Where to Find the Exact Right Stamp for Your Scrapbook

                People tend to think that stamping is pretty complicated, however once you know the basics, I find it to be particularly simple. Many people ask me about finding the right stamps for your theme and making sure the stamp goes where it needs to go. It can get really frustrating to not find the exact scrapbook stamps that you need and want for your scrapbook! There are times I’ve desperately sought out the perfect stamp to suit the season, and had difficulty finding them. In some cases, the best option is to simply make your own using rubber stamp carving materials. In other cases, I’ve found pretty much all my scrapbook stamps Singapore here.

Choosing Your Stamp

                When you’re picking out your scrapbook stamps, you should purchase only what you will be using and have the space for. Consider a few things as you browse for stamps. You may want the stamp to suit your theme, which can be almost anything. There are stamps that are seasonal, such as snowflakes or falling leaves. In addition, you can find stamps that allow you to enhance the theme with words or other symbols. Some of the most common stamps include flowers, hearts, sports, toys and more.

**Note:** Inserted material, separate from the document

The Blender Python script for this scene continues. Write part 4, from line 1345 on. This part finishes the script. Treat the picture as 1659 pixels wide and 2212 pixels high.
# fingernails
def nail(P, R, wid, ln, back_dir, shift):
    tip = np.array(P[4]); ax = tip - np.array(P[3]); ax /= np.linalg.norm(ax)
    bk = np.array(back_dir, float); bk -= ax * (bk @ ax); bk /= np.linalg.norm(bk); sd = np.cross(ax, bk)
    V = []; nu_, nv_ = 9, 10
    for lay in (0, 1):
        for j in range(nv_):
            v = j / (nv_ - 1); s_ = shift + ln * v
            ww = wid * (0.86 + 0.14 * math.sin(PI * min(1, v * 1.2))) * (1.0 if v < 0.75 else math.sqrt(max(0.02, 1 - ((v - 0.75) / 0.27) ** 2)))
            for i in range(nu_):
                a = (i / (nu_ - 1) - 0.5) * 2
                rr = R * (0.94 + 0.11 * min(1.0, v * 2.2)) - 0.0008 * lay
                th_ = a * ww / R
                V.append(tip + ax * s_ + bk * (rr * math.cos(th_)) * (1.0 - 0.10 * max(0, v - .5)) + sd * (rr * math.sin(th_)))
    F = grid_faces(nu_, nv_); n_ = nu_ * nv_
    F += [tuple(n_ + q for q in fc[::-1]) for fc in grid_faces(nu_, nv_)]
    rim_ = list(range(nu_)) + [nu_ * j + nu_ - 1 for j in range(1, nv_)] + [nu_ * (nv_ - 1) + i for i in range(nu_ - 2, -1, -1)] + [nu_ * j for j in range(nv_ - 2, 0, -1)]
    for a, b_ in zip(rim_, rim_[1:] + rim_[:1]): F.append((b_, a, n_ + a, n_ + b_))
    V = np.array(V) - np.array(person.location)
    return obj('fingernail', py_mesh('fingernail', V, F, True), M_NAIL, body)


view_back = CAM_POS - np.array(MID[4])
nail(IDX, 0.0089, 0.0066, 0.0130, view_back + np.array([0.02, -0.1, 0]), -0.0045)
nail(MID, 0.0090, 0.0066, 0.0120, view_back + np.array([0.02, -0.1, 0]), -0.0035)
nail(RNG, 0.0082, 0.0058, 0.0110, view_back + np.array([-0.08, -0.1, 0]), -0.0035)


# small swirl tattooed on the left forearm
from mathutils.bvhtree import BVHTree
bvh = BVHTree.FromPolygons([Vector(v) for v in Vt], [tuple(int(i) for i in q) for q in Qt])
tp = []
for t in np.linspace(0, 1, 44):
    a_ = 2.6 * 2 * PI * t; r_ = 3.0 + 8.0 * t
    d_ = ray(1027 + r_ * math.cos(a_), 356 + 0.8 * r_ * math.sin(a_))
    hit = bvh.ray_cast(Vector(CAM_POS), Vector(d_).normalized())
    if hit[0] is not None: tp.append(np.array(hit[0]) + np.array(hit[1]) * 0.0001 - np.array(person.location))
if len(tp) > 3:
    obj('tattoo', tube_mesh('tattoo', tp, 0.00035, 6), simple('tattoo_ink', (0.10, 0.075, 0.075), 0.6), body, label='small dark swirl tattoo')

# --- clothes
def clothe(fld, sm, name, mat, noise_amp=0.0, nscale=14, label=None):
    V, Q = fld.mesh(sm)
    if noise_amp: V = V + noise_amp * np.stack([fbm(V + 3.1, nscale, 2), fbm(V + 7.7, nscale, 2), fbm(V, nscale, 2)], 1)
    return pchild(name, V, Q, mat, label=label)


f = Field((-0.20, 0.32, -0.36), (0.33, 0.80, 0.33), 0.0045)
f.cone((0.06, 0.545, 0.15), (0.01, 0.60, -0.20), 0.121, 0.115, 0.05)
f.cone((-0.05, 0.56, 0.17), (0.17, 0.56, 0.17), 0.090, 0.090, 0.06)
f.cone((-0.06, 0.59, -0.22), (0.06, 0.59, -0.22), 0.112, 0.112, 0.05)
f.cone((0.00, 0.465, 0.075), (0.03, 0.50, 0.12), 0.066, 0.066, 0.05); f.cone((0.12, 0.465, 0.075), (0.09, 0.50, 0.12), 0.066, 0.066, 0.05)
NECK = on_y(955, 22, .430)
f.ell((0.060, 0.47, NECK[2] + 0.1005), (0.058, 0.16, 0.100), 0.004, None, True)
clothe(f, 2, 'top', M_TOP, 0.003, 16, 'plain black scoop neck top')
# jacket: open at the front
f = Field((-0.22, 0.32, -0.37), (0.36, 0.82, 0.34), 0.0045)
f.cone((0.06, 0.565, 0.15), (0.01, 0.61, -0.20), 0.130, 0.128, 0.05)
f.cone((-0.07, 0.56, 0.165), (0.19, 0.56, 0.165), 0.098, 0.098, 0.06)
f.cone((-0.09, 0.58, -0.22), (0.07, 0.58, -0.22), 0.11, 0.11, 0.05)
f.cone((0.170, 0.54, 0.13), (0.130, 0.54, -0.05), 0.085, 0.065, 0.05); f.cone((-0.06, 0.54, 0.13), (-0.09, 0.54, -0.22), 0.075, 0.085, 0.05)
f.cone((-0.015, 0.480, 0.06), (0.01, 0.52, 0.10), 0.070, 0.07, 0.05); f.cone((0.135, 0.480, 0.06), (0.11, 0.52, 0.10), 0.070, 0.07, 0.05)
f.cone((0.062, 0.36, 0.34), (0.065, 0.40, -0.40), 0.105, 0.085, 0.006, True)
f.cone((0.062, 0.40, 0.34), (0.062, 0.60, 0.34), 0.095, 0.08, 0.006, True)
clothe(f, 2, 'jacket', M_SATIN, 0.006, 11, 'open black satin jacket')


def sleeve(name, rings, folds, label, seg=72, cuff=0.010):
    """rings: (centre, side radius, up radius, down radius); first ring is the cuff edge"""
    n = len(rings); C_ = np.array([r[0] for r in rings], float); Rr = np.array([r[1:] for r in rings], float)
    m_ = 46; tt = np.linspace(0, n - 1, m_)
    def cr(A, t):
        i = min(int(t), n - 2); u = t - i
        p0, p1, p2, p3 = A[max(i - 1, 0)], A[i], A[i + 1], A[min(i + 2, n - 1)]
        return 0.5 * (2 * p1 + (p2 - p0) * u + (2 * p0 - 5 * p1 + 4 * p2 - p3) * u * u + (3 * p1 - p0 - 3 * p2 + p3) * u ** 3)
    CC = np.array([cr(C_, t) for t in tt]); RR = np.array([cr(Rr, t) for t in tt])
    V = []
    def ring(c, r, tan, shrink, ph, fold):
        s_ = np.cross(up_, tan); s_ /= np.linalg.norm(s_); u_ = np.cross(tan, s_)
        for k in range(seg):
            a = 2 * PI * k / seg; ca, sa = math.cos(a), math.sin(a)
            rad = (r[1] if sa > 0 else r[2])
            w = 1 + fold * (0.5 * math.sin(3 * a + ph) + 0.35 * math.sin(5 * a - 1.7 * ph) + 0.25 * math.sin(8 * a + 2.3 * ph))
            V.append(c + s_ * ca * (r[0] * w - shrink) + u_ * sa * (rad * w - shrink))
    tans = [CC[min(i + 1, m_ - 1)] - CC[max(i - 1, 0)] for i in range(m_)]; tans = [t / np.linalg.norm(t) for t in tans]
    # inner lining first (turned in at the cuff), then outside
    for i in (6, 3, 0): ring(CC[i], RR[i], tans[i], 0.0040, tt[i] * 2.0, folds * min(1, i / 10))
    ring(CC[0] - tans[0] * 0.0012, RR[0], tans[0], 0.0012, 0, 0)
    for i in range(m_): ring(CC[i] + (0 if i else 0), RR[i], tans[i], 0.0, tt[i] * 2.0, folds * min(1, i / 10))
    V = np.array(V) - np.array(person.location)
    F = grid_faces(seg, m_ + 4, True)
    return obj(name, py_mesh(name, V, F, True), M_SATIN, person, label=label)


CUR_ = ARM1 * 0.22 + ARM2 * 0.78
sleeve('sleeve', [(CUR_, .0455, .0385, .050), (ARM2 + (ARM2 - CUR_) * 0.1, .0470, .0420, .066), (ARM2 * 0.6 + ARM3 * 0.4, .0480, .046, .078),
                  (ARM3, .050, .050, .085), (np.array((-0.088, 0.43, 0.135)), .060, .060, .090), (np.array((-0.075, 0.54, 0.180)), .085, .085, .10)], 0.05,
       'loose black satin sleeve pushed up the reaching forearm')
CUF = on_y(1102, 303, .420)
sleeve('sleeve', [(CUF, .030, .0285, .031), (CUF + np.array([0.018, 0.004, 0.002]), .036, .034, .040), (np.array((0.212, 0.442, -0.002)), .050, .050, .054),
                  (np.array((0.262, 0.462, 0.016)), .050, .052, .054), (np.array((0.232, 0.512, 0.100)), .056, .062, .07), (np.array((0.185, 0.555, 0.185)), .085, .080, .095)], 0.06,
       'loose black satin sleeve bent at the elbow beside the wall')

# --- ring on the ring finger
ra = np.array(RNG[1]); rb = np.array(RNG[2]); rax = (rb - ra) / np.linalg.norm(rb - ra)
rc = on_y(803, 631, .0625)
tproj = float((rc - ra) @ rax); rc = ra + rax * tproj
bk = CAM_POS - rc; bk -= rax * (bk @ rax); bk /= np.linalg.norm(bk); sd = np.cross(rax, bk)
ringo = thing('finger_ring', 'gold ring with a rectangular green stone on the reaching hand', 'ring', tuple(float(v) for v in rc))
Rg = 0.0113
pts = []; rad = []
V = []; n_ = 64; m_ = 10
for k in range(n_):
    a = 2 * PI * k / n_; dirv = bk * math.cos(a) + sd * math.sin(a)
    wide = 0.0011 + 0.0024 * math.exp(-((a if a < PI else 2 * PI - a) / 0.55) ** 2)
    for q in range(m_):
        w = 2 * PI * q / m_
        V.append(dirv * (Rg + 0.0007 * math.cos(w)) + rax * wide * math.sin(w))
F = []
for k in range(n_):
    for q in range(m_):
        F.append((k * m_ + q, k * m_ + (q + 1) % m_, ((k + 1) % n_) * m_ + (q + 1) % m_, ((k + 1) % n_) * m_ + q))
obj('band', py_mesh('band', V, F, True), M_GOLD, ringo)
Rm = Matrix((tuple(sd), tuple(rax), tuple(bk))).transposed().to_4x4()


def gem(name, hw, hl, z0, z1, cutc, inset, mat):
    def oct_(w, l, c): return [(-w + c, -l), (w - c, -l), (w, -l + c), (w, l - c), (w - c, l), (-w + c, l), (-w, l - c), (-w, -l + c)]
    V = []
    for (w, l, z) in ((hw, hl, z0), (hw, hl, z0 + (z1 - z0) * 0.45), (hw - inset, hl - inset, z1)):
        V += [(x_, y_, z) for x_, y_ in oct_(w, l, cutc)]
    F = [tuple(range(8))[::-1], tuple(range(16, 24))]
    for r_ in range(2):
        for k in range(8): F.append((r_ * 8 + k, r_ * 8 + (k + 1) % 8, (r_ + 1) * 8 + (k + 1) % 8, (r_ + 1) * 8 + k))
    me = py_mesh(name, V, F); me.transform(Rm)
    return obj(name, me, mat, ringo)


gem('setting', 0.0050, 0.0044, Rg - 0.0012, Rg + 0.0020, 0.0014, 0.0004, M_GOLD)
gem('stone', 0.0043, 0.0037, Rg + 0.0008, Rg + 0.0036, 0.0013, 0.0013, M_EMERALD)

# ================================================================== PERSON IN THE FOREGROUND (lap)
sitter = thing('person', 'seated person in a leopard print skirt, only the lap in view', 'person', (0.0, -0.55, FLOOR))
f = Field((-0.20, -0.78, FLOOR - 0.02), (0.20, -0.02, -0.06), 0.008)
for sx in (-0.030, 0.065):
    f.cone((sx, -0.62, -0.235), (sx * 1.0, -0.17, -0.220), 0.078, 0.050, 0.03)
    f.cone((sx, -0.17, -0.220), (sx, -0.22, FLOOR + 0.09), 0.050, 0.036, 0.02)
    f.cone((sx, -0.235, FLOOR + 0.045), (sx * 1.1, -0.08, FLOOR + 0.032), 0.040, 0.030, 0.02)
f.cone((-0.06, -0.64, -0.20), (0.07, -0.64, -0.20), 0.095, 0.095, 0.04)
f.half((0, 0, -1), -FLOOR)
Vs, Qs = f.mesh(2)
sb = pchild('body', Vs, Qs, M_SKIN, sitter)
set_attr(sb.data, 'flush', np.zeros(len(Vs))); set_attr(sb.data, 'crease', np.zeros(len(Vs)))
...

Stamping Tips and Suggestions

                If you’ve found it difficult to stamp images well, I’ve compiled some great tips that can help you to improve your rubber stamping skills. You can use these tips to strengthen your scrapping skills or for card marking.

  • When you ink your stamps, always have the stamp rubber side up. Take the pad and press it straight down from above the stamp multiple times. This prevents you from accidentally inking the handle or edges of your stamp. When the edges get inked, you typically get strange halos around the image. Aim for solid coverage.
  • When you use the stamp, place something soft and solid beneath the page and stamp your image straight down against the paper. Press it down without moving the stamp around and lift it straight off the paper. To keep the paper and ink from sticking together, hold the paper down with your free hand. Try stamping while standing to be sure you are stamping straight down.
  • For larger stamps, place the rubber upside down and gently set the paper on top of the stamp. Use a brayer to roll the paper against the stamp while holding it in place. Lift it carefully to prevent smearing. This one takes some practice.
  • If you don’t have a rubber that is mounted to wood, or it is acrylic, check that the edges aren’t more than a quarter inch beyond the design. This section has been known to collect ink, which can lead to halos. You can cut this off with scissors, but you have to be sure it is straight.
  • Always test your stamp pad for juiciness. An overly juicy ink pad can over ink your stamp, so do some test stamps to see how it works. Aim for shiny and smooth coverage.
  • There are tons of inks out there, all with different results. Dye-based ink is water soluble and dries almost instantly. Chalk inks dry quickly and don’t go with glossy or slick card stocks, just as dye-based inks won’t. Pigment inks take time to dry, making them great for embossing and powders. You can heat set or let these air dry. Staz-On inks stain stamps and need to be cleaned off quickly. These types of inks will ruin acrylics, meaning it is vital that the ink is cleaned off immediately after use. Alcohol inks work with glass, metal and glossy surfaces.
  • You can ink your stamps with multiple colors. Many stampers use Copic markers to color in their image. Be sure to keep the ink wet. If you’re using Copics, you can use the blender pen. If not, you can simply breathe on the stamp to prevent it from drying.
  • Stamp cleaners come in many forms. Some prefer to simply use dish soap, water and a toothbrush. Others may wash them in soap and water, leaving them to air dry. Liquid form ones allow you to clean your stamp and crevices easily.
  • You can prevent staining by stamping onto beige ink or Versamark, and then using it on your colored ink. This creates a film between the darker ink, shielding the rubber from stains.
  • Always practice with your stamps to ensure that you are stamping well. By playing around with them, you can strengthen your skills.